-- PROBLEM DESCRIPTION --
Restate, exactly and without pictures, the lines from the start of the listing below through the line holding "PM, PS = make_machine(), make_stand()".

-- SUPPLIED MATERIAL --

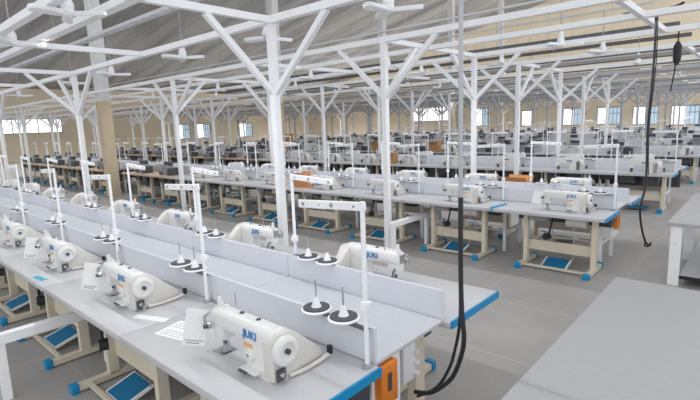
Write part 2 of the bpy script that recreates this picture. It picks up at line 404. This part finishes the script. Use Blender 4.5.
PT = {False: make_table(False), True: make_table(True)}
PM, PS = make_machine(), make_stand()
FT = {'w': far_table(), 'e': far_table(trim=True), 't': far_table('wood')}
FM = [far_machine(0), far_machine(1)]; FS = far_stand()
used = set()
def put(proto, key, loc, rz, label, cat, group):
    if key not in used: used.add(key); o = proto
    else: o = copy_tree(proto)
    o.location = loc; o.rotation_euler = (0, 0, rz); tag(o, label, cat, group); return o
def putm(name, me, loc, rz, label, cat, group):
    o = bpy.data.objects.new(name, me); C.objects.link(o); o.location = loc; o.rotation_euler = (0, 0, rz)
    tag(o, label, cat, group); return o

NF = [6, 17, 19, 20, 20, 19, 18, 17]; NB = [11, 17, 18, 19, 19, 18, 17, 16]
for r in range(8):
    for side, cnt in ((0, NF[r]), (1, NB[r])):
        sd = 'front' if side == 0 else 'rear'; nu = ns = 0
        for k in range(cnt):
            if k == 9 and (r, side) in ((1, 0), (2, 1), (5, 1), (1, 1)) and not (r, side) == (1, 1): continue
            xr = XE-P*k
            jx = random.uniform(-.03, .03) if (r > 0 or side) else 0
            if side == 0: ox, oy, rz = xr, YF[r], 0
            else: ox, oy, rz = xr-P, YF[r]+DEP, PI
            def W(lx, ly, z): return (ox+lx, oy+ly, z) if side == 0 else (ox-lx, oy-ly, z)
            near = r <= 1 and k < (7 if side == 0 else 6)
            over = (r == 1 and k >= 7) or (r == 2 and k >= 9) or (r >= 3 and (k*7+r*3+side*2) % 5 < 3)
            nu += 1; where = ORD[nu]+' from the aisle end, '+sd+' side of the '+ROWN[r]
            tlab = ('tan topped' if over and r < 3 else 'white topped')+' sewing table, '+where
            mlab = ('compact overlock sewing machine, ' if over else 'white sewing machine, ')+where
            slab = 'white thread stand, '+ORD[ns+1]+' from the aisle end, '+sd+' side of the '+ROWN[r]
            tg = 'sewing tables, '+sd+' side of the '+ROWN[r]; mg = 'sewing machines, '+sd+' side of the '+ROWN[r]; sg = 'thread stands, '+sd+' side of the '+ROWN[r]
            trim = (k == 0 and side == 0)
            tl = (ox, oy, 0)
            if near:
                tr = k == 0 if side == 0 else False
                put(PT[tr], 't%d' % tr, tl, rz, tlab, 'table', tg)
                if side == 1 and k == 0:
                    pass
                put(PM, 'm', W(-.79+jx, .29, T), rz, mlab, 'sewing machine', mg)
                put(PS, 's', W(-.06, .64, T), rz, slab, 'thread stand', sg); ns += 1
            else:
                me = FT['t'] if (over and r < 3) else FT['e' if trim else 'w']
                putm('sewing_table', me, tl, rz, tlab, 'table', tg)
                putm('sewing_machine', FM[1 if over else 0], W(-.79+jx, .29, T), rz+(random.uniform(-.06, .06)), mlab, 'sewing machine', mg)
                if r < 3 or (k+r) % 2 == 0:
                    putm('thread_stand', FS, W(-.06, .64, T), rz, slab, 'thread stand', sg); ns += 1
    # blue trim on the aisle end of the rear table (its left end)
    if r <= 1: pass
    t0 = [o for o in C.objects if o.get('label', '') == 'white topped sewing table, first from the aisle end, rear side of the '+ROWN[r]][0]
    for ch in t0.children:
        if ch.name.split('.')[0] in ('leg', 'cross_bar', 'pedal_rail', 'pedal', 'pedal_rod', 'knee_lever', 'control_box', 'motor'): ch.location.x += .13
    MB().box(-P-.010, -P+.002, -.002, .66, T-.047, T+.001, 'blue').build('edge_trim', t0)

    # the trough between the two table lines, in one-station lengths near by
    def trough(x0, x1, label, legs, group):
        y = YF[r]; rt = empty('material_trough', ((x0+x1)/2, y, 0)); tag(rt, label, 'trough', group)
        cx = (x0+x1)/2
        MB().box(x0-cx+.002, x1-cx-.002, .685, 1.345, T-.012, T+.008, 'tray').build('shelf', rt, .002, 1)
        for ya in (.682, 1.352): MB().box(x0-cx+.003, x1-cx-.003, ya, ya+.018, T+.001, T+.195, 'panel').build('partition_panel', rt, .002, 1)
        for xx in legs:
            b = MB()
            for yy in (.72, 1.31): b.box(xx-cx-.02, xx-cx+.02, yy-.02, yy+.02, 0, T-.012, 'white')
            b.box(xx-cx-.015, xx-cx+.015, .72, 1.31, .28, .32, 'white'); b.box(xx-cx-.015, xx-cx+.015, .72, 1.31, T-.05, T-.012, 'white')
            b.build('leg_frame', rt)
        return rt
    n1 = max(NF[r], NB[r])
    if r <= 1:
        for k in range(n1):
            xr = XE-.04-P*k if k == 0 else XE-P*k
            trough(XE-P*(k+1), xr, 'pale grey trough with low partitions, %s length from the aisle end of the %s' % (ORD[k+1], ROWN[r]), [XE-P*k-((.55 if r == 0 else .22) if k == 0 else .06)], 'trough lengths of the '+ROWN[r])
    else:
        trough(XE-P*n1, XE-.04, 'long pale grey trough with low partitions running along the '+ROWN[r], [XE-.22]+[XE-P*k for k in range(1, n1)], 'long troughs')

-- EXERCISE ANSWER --
Write part 2 of the bpy script that recreates this picture. It picks up at line 404. This part finishes the script. Use Blender 4.5.
PT = {False: make_table(False), True: make_table(True)}
PM, PS = make_machine(), make_stand()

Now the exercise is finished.